Infantino during the World Cup pledged a $1 billion investment in the women's game, doubling a previous pledge. But he offered no specifics on how that money would be spent. Nor did he Saturday, although he again mentioned plans for a Club World Cup and world league. Even ceding him, for argument's sake, the best of intentions, there will be a struggle between increasing the value of the women's game as a property and growing the sport. FIFA is excellent at one of those.

Put another way, repeatedly qualifying for the World Cup hasn't done much for countries such as Argentina or Nigeria. Not the way it did for France or the Netherlands. The difference is money.

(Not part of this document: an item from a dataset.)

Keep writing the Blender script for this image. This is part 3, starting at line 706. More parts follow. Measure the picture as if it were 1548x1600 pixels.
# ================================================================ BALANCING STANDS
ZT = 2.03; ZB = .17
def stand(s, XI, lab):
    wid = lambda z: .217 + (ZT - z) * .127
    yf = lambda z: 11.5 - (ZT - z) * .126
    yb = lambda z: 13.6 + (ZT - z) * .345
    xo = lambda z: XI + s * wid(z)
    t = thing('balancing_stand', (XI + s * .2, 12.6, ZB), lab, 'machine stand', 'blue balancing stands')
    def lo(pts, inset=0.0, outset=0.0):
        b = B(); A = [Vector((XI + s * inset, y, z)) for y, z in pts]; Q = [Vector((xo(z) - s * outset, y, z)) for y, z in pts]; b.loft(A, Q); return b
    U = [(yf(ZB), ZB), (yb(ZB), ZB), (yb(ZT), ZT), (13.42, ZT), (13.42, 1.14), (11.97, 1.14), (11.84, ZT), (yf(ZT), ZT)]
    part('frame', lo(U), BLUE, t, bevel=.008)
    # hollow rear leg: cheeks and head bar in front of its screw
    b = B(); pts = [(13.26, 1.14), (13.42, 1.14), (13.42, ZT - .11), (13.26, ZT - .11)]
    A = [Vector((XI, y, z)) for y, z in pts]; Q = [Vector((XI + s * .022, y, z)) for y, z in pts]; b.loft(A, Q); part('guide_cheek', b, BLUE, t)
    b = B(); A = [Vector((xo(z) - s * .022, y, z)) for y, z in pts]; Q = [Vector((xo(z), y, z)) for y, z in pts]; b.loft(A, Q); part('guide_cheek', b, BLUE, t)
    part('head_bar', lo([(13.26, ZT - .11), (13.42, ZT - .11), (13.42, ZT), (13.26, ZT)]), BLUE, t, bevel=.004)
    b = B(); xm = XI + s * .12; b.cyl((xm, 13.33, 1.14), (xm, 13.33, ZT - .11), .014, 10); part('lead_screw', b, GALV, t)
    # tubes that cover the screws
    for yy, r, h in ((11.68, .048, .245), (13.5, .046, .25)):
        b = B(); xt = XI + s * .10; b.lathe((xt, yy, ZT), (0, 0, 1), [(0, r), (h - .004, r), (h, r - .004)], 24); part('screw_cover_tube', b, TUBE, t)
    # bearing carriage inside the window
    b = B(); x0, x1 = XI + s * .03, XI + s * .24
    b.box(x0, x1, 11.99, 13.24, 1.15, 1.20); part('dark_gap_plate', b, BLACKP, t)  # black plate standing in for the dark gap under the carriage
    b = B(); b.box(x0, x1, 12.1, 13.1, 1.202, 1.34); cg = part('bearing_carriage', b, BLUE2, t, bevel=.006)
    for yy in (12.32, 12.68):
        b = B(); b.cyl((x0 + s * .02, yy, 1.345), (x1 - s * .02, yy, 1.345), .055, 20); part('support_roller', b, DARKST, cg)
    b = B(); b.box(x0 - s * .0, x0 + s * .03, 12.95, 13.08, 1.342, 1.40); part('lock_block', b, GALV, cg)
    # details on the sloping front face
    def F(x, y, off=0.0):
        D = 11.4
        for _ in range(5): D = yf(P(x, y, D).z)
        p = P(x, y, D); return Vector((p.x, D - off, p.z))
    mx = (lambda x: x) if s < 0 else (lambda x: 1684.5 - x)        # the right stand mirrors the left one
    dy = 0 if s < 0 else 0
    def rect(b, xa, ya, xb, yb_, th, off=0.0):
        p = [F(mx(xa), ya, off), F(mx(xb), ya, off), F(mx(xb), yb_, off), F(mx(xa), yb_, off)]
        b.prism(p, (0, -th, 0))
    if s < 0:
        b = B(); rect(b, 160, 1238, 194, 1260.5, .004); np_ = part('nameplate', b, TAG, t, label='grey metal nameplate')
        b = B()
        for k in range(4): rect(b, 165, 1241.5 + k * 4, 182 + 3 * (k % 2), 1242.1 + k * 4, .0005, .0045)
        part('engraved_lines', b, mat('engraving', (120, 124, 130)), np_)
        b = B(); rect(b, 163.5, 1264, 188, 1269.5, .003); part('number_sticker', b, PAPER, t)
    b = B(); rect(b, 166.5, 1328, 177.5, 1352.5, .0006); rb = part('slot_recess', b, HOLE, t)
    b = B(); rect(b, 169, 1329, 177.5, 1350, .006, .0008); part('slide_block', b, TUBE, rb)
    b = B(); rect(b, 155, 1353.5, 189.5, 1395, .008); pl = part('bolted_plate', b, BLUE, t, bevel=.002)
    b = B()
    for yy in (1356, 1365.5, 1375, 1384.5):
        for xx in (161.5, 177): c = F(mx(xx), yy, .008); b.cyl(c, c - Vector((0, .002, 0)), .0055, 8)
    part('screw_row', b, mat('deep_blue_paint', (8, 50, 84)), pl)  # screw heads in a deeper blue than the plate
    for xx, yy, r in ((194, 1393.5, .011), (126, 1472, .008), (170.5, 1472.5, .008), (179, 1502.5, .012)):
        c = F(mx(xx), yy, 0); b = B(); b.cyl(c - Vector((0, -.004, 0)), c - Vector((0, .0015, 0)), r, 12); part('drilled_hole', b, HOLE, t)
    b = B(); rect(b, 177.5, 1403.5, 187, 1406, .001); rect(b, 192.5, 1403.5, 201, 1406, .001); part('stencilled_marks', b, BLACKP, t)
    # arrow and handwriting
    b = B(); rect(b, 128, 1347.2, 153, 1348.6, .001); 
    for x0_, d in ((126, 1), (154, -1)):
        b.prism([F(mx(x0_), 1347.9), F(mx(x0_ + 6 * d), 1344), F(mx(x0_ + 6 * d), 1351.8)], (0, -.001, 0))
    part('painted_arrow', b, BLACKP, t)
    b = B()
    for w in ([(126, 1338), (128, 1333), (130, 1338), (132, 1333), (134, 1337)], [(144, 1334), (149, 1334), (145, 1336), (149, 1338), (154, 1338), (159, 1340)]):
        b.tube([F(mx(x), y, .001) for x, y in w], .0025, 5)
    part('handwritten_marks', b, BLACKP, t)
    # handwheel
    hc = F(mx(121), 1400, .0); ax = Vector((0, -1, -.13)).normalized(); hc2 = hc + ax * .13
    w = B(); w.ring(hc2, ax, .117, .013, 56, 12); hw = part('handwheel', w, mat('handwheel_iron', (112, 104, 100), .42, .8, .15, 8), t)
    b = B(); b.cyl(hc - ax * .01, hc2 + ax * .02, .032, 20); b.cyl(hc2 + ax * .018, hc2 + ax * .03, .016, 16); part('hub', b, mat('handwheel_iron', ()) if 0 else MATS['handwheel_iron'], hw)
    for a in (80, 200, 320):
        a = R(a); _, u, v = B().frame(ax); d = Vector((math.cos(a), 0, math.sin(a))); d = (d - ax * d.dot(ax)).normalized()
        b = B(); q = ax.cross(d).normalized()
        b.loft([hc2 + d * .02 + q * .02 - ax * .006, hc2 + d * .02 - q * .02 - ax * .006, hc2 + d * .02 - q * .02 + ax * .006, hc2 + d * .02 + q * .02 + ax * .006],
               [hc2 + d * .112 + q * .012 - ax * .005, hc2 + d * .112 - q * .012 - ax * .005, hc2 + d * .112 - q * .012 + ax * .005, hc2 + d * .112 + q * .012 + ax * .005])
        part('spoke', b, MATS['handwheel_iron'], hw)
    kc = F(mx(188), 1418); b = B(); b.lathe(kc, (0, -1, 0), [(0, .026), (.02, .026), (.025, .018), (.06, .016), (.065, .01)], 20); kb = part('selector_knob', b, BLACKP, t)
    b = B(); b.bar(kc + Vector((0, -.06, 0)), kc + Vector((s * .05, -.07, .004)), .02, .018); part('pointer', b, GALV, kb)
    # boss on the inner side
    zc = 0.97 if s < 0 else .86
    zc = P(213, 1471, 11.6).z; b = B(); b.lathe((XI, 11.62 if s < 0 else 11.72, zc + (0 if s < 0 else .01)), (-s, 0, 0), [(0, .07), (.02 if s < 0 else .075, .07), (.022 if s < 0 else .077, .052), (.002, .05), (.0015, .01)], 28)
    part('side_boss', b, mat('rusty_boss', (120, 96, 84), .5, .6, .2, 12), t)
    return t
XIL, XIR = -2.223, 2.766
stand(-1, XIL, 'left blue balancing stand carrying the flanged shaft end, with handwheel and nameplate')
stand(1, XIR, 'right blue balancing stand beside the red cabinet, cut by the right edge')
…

"I would love to see FIFA make its investments in countries that don't even have a women's side," Sauerbrunn said. "In programs that are just kind of starting out or have historically been there [and] just haven't done well because of a lack of money and lack of funding to do scheduling. I would like to see a lot of that investment go to those countries. I think expanding the tournament, that's great, I think it's now making sure that every country that [participates] in the World Cup is getting the adequate funding to make sure that they're ready and prepared to compete in the World Cup."

The U.S. won Saturday's game at a saunter, piling up possessions and chances from the outset and scoring all three goals in the opening half. And there was a celebratory atmosphere, the crowd of 37,040 not enough to fill the place like in 1999 but enough to be the largest domestic crowd since the start of the victory tour that followed the 2015 title. Fans roared when familiar heroes such as Tobin Heath and Carli Lloyd scored. They roared when new stars such as Rose Lavelle checked in. They roared when the big screen showed Rapinoe and Alex Morgan relaxing on the bench, both unavailable due to injuries. It was meant to be a party. And it was.

All of that felt familiar with a team that has those four stars and four Olympic gold medals. As Sauerbrunn said, a lot of the past few weeks felt familiar for players who were around four years ago, from the parade in New York to the trip to the ESPYS to the general adulation. But this isn't the same world as 2015, let alone 1999. Not for them, not for the sport, not for women.

"Everything is different," Rapinoe said. "It's just so much bigger, the tournament was so much bigger. The tournament transcended sport, so then the tournament feels sort of secondary to everything else that's happening. So much more exciting, and it feels like so much more high stakes now. It's like everything is different. Nothing feels the same as last time."

The U.S. women returned to the field Saturday. But only after a week that confirmed that is far from their only stage.